The Daily Telegraph’s Sameer Rahim assesses the ambitious proposal:
De Botton wants to reclaim atheism from strident anti-religion figures such as Richard Dawkins. While this is a laudable aim, I can’t help thinking there is something misconceived about the project.
What we find beautiful is inevitably bound up with the values of the people who made it: a Protestant may recoil from a rococo Italian church or a Muslim find a synagogue too plain for his tastes not because of an abstract aesthetic sense but because it seems foreign to the way they worship.
The strict beliefs that de Botton shies away from are exactly what thrill and terrify visitors to a sacred space: the thought that it was built in the name of truth.
An angrier critique comes in the Daily Mail, where Alexander Boot attacks a “deranged project”. Mind you, it’s hard to take seriously someone who asserts: “One can be either an atheist or a philosopher, not both.”
The idea hasn’t gone down that well with Dawkins, either. “Atheists don’t need temples,” he told the Guardian, arguing that the money would be better spent on secular education.

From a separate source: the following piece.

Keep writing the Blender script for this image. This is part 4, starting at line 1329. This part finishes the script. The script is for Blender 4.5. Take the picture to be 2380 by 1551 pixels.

And it will surprise no one to learn that Terry Eagleton has served up a scathing review in the Guardian:
What the book does, in short, is hijack other people’s beliefs, empty them of content and redeploy them in the name of moral order, social consensus and aesthetic pleasure. It is an astonishingly impudent enterprise. It is also strikingly unoriginal.
Just as well, perhaps, that Eagleton is not an internet kind of chap. After a New York Times critic called an earlier de Botton book superficial and snobby, the normally soft-spoken author lashed out in a comment on the critic’s personal blog. “I will hate you till the day I die,” wrote De Botton, “and wish you nothing but ill will in every career move you make. I will be watching with interest and schadenfreude.”